On a recent morning, the Ellard training ranch is a flurry of activity. Several chestnut-colored horses are hooked to an overhead merry-go-round-style tether, walking themselves in a large circle. In an adjacent round pen, staffers put a handful of horses through their paces. Eight more horses are tied to a nearby fence, awaiting their practice session.

Heavy training is under way inside a 12,500-square-foot arena filled ankle-deep with clean, pillowy dirt. There, a trainer is putting a sorrel through maneuvers against a small herd. The horse parries and thrusts, trying to prevent one of the calves from rejoining its friends. At the trainer’s whistle, herding dogs bolt into the arena and rearrange the herd. To keep the horses sharp during practice sessions, each month the ranch trucks in 160 head of fresh 6-month-old cows, and the previous herd departs.

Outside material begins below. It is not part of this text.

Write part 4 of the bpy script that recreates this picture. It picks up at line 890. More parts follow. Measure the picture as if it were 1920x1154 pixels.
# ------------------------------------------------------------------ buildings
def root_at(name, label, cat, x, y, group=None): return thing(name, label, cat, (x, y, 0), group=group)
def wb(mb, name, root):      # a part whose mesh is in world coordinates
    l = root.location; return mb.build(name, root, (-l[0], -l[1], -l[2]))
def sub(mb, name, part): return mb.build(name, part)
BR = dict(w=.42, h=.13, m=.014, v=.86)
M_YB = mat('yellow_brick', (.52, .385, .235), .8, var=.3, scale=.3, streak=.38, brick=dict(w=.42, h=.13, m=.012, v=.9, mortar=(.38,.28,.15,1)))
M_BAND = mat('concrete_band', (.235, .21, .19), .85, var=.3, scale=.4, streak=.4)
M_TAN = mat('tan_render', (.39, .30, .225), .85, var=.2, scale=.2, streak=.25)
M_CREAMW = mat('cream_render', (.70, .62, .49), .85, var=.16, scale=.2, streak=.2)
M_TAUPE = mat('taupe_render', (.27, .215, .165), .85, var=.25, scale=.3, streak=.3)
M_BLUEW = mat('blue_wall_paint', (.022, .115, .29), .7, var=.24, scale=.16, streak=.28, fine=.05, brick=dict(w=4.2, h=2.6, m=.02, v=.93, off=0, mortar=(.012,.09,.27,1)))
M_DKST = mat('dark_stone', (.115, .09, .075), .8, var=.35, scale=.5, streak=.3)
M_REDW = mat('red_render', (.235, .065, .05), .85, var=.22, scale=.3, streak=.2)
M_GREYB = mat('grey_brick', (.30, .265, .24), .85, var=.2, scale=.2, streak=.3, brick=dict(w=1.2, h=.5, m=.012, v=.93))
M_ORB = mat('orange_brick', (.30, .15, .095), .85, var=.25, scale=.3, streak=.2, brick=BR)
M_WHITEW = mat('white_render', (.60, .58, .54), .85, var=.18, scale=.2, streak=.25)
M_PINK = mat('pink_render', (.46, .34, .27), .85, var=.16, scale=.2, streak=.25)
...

For families that can afford it, cutting has become an activity for all ages. NCHA members range from youngsters up to senior citizens, and Jo Ellard sees the sport growing in popularity around the world. Businessmen from Italy, Sweden, Venezuela, Brazil, and other countries have all come to purchase cutting horses from the Ellard ranches.

Who are all these people joining NCHA? “A lot are business executives who have their companies under control so they can go to these events and participate,” says Ellard. The ranks of cutting also include attorneys, doctors, and other professionals with the means to participate on weekends, for recreation.

“Instead of going boating or golfing, they go to their farm and show their horses,” Ellard says. “It’s an amazing lifestyle.”